Fans of National Public Radio know Brooke Gladstone from the program On the Media. I noticed this graphic non-fiction on a display created by one of my co-workers. Although it is almost 10 years old the messages about how the media influence public opinion are still quite relevant. This book covers history, politics, censorship, bias, echo chambers, misinformation, and the changing nature of the news cycle with good humor in an easy-to-digest format.

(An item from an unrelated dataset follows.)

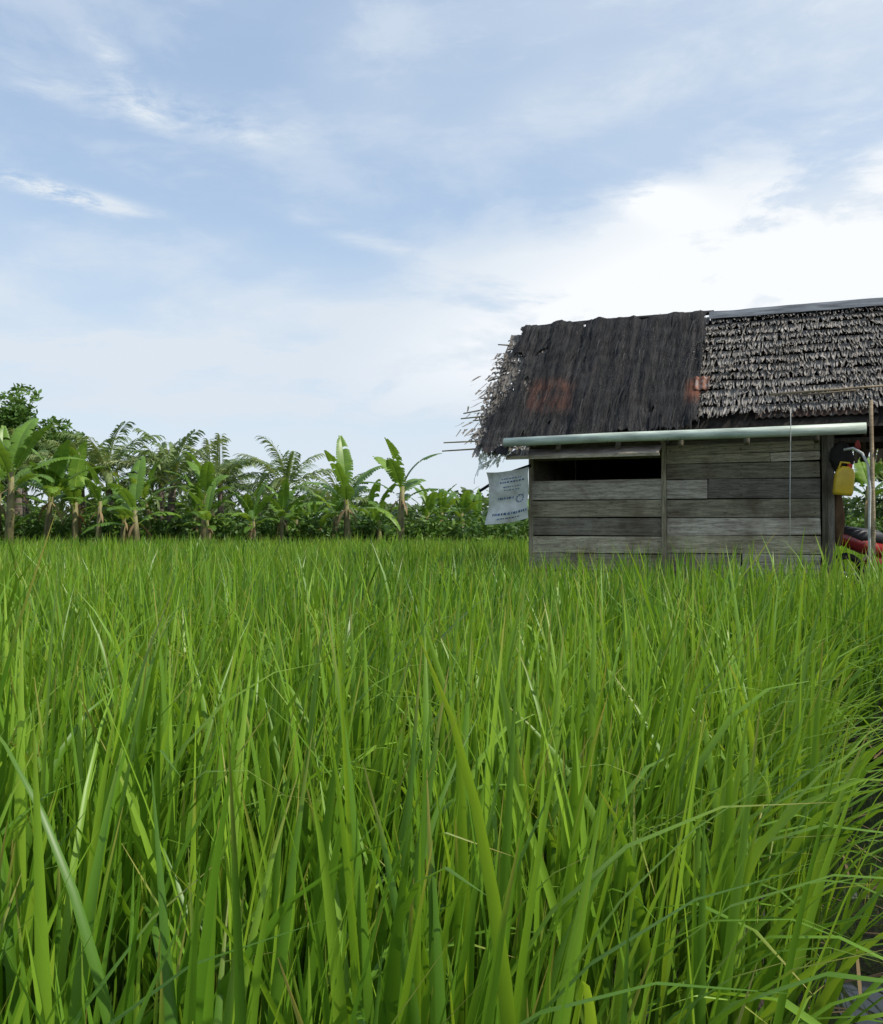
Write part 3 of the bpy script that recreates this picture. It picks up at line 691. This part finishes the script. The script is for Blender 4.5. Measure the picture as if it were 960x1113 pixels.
mc=bpy.data.objects.new('red_motorcycle',None); sc.collection.objects.link(mc); mc.location=(6.0,12.0,.30); mc.rotation_euler=(0,0,.25)
rub=simple('rubber',(.02,.02,.02),.9); redp=simple('red_paint',(.28,.02,.02),.25,.5,.05); chrome=simple('chrome',(.5,.5,.5),.2,.5,.05,metal=1.0); seatm=simple('seat_vinyl',(.02,.02,.022),.5)
def ring(cx,cz,r_,rr_): return tube([(cx+r_*math.cos(a),0,cz+r_*math.sin(a)) for a in np.linspace(0,6.283,25)],rr_,8)
V,F,A=merge([ring(-.62,.29,.25,.045),ring(.62,.29,.25,.04)]); mesh_obj('tyres',V,F,rub,A,True,mc)
sp_=[]
for cx in(-.62,.62):
    for i in range(10):
        a=i*.628; sp_.append(tube([(cx,0,.29),(cx+.23*math.cos(a),0,.29+.23*math.sin(a))],.004,4))
sp_+= [tube([(.62,.07,.29),(.42,.07,.85)],.018),tube([(.62,-.07,.29),(.42,-.07,.85)],.018),tube([(.36,-.34,.98),(.40,-.15,.93),(.40,.15,.93),(.36,.34,.98)],.013),
      tube([(.38,-.25,.95),(.36,-.3,1.12)],.006),tube([(.38,.25,.95),(.36,.3,1.12)],.006),tube([(-.62,.08,.29),(-.05,.08,.30),(.1,.06,.45)],.02),tube([(-.9,.12,.33),(-.2,.12,.25)],.035)]
V,F,A=merge(sp_); mesh_obj('fork_and_spokes',V,F,chrome,A,True,mc)
V,F,A=merge([tube([(.42,0,.86),(.30,0,.66),(.12,0,.48),(-.12,0,.42),(-.3,0,.5)],[.09,.11,.13,.12,.06],12),tube([(-.05,0,.62),(-.35,0,.68),(-.75,0,.80),(-.86,0,.78)],[.10,.12,.09,.04],12),
   tube([(.46,0,.78),(.46,0,.93),(.40,0,1.02)],[.10,.11,.06],12),tube([(.35,0,.42),(.5,0,.60),(.70,0,.62),(.88,0,.46)],[.03,.055,.055,.03],8)]); mesh_obj('bodywork',V,F,redp,A,True,mc)
V,F,A=tube([(.08,0,.72),(-.15,0,.78),(-.45,0,.80),(-.74,0,.88)],[.06,.11,.12,.08],12); mesh_obj('seat',V,F,seatm,A,True,mc)
V,F,A=merge([box((.36,-.31,1.15),(.03,.1,.07)),box((.36,.31,1.15),(.03,.1,.07))]); bevel(mesh_obj('mirrors',V,F,seatm,A,False,mc),.01)
print('done')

Ultimately, what this book is about is information literacy - tracking down sources, verifying sources, and rejecting bad sources. Gladstone explains how bad information can become part of the collective consciousness simply by being repeated by people who don't know anything about it. Furthermore she demonstrates and that it is not always good journalism to provide both sides of an issue if one side is misinformed. She also explains that too much information (information overload) can be harmful. This is not a new concern, and she points to a story in Plato's "Phaedrus" in which "Socrates derides the invention of writing with a story of the Egyptian god who invented the alphabet brags to a king" who reponds that "this discovery...will create forgetfulness in the learners' souls-they will trust to the external written characters and not remember of themselves". Likewise Gutenberg's printing press had bibliogrpaher Conrad Gesner complaining of the "confusing and harmful abundance of books". Gesner in compiling the Universal Library decided only to include books written in Greek, Latin, and Hebrew.
This of course is where librarians come in. As "media theorist Clay Shirky says many people confuse information overload with filter failure". Catalogers, librarians, news aggregators, and other databases services already have those filters in place. Librarians can help people to navigate to the right resources for their information needs.